### Stored data

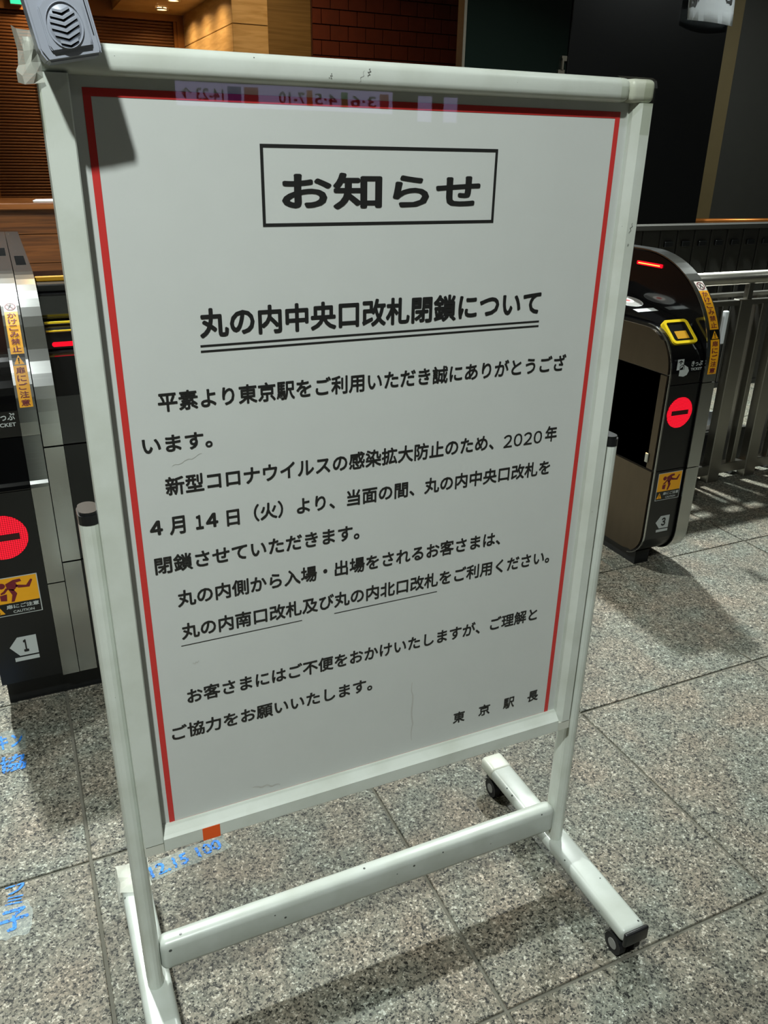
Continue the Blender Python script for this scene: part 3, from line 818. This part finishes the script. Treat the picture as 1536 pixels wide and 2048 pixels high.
# black half facing the next passage
rb = [(YB, .09), (YB, .70), (YB + .03, .80), (YB + .10, .875), (YB + .16, .885), (2.5, .885), (2.5, .09)]
for nm, z0, z1, m in (('front_panel', .09, .398, 'satin_black'), ('front_panel', .402, .692, 'satin_black'), ('front_panel', .696, .9, 'gloss_black')):
    obj(nm, prism(clipz(rb, z0, z1), A3, A4), M[m], g1)
obj('red_light_bar', box(A3 + .012, A4 - .01, 1.075, 1.085, .892, .902, .003, 1), M['led_bar'], g1)
obj('slot_edge', box(A3 + .004, A4 - .01, 1.12, 1.124, .9185, .9215), M['yellow'], g1)
obj('slot_edge', box(A3 + .004, A4 - .01, 1.15, 1.155, .932, .9365), M['yellow'], g1)
obj('slot_housing', prism([(1.09, .885), (1.12, .915), (1.16, .932), (1.30, .932), (1.30, .885)], A3, A4), M['gloss_black'], g1)
obj('display_glass', box(A3, A4, 1.20, 1.30, .932, .992, .003, 1), M['gloss_black'], g1)
obj('display_hood', box(A3, A4, 1.24, 1.34, .992, 1.011, .003, 1), M['satin_black'], g1)
obj('yellow_guide', box(A3 + .002, A4, 1.29, 1.30, 1.011, 1.0235, .002, 1), M['ochre'], g1)
obj('plinth', box(A0 + .006, A4, YB + .05, 2.5, 0, .09), M['black_plastic'], g1)
# sensor windows set in the steel tops
for x0, x1, y0 in ((A2 + .010, A3 - .010, 1.40), (A1 + .010, A2 - .010, 1.62)):
    obj('sensor_window', box(x0, x1, y0, y0 + .20, 1.0395, 1.0408, .0005, 1), M['slot_dark'], g1)

# ------------------------------------------------------------------ steel fence on the right
fe = thing('steel_fence', (3.2, 1.52, 0), 'steel barrier fence with round handrail and upright bars, right of gate 3', 'fence')
YFN = 1.52
obj('handrail', tube((2.1, YFN, .886), (5.2, YFN, .886), .026, 20), M['steel_bar'], fe)
obj('fence_rail', box(2.1, 5.2, YFN - .012, YFN + .012, .776, .798, .002, 1), M['steel_bar'], fe)
obj('fence_rail', box(2.1, 5.2, YFN - .02, YFN + .02, .036, .082, .003, 1), M['steel_bar'], fe)
for x in (2.42, 2.64, 2.86, 3.08, 3.30, 3.52):
    obj('upright', box(x - .034, x + .034, YFN - .022, YFN + .022, 0, .80, .003, 1), M['steel_bar'], fe)
for x in (2.53, 2.75, 2.97, 3.19, 3.41):
    obj('fence_bar', box(x - .013, x + .013, YFN - .016, YFN + .016, .08, .78, .002, 1), M['steel_bar'], fe)
for k in range(10):
    x = 2.476 + .11 * k
    obj('fence_bar', box(x - .027, x + .027, YFN + .055, YFN + .075, .04, .80, .002, 1), M['steel_bar'], fe)
obj('fence_rail', box(2.1, 5.2, YFN + .05, YFN + .08, .80, .815), M['steel_bar'], fe)
for x in (2.66, 3.3, 3.95):
    obj('rail_bracket', box(x - .014, x + .014, YFN - .012, YFN + .012, .79, .868, .002, 1), M['steel_bar'], fe)
wp = obj('card_holder', box(2.19, 2.208, 1.18, 1.196, .715, .832, .003, 1), M['notice'])
wp = wp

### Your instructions
Emit the lines of the material exactly, from its first line to the line containing "obj('sensor_window', box(x0, x1, y0, y0", inclusive; leave every picture out.

### The output
Continue the Blender Python script for this scene: part 3, from line 818. This part finishes the script. Treat the picture as 1536 pixels wide and 2048 pixels high.
# black half facing the next passage
rb = [(YB, .09), (YB, .70), (YB + .03, .80), (YB + .10, .875), (YB + .16, .885), (2.5, .885), (2.5, .09)]
for nm, z0, z1, m in (('front_panel', .09, .398, 'satin_black'), ('front_panel', .402, .692, 'satin_black'), ('front_panel', .696, .9, 'gloss_black')):
    obj(nm, prism(clipz(rb, z0, z1), A3, A4), M[m], g1)
obj('red_light_bar', box(A3 + .012, A4 - .01, 1.075, 1.085, .892, .902, .003, 1), M['led_bar'], g1)
obj('slot_edge', box(A3 + .004, A4 - .01, 1.12, 1.124, .9185, .9215), M['yellow'], g1)
obj('slot_edge', box(A3 + .004, A4 - .01, 1.15, 1.155, .932, .9365), M['yellow'], g1)
obj('slot_housing', prism([(1.09, .885), (1.12, .915), (1.16, .932), (1.30, .932), (1.30, .885)], A3, A4), M['gloss_black'], g1)
obj('display_glass', box(A3, A4, 1.20, 1.30, .932, .992, .003, 1), M['gloss_black'], g1)
obj('display_hood', box(A3, A4, 1.24, 1.34, .992, 1.011, .003, 1), M['satin_black'], g1)
obj('yellow_guide', box(A3 + .002, A4, 1.29, 1.30, 1.011, 1.0235, .002, 1), M['ochre'], g1)
obj('plinth', box(A0 + .006, A4, YB + .05, 2.5, 0, .09), M['black_plastic'], g1)
# sensor windows set in the steel tops
for x0, x1, y0 in ((A2 + .010, A3 - .010, 1.40), (A1 + .010, A2 - .010, 1.62)):
    obj('sensor_window', box(x0, x1, y0, y0 + .20, 1.0395, 1.0408, .0005, 1), M['slot_dark'], g1)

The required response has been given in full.